Sin embargo, el actual
concepto de autonomía data de la reforma de Córdoba de 1918 y se entiende como
autonomía frente al Estado Oligárquico que impedía el desarrollo de la
Universidad. A esta realidad corresponde la Asamblea Nacional de Rectores
(ANR), organismo coordinador que es más representante de un colegiado que una
autoridad del sistema. La realidad de la reforma de Córdoba ya no existe más y
la Universidad ya no está, necesariamente, confrontada con el Estado, sino que
debería buscar ser parte de la construcción de una sociedad democrática. Por lo
tanto, su autonomía no puede significar autarquía. Esto último ha
permitido, en especial por el deterioro de los últimos años, que en las
universidades públicas se desarrollen mafias expertas en usufructuar las
pobrezas universitarias y que en las privadas proliferen las “universidades
garajes” con carreras de “tiza y pizarra” para esquilmar la ingenuidad de la
creciente demanda por educación superior. La ANR ha fracasado en cualquier
empeño de poner orden en este concierto.
De allí que en el debate
de los últimos años se desarrollara la idea de un organismo supra
universitario, por encima de las universidades individuales pero como parte del
conjunto, que se constituyera como autoridad del sistema. Así, con otros
académicos hemos planteado en muchas oportunidades la necesidad de un Consejo
Nacional Universitario, que surgiera como propuesta de las universidades más
antiguas y los colegios profesionales, para ser ratificado por el Congreso de
la República. De manera tal que tuviera un origen universitario y profesional y
contara con una ratificación democrática. Este Consejo debería cumplir con las
funciones de la coordinación, autorización de funcionamiento y evaluación
universitarios. En resumen, un organismo que pudiera dar la calidad que
las universidades individuales, desafortunadamente, no se pueden dar.
El error del actual
anteproyecto en discusión es el origen y la composición de lo que llama
“autoridad nacional universitaria”. Primero, señala que esta autoridad debe ser
nombrada por el Poder Ejecutivo, soslayando al Congreso de la República que es
el órgano deliberativo más importante.
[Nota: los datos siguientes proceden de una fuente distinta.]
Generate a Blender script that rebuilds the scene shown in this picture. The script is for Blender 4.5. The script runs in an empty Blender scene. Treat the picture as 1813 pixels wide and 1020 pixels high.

Y segundo, pone en la composición a
delegados de la CONFIEP, el MEF y el Ministerio de Educación. Es decir,
desnaturaliza la propuesta anterior dándole un carácter privatista y
autoritario, porque de esta manera difícilmente se podrá conducir a la
Universidad Peruana por un camino distinto al modelo económico dominante o al
que tenga el gobierno de turno. En este sentido, tienen razón los críticos
cuando dicen que atenta contra la autonomía universitaria, porque deja el ámbito
propio de la universidad para introducir intereses ajenos al quehacer
académico, como son los del dinero y el poder político.
Hay necesidad de una
nueva ley universitaria que acometa la tarea de la reforma en los tiempos
actuales. Hay necesidad también de una autoridad del sistema universitario, pero
que sea universitaria, sin injerencia –más allá de la ratificación
democrática del Congreso- de poderes externos a la universidad que quieren
terminar de devorarla para avanzar sus fines subalternos.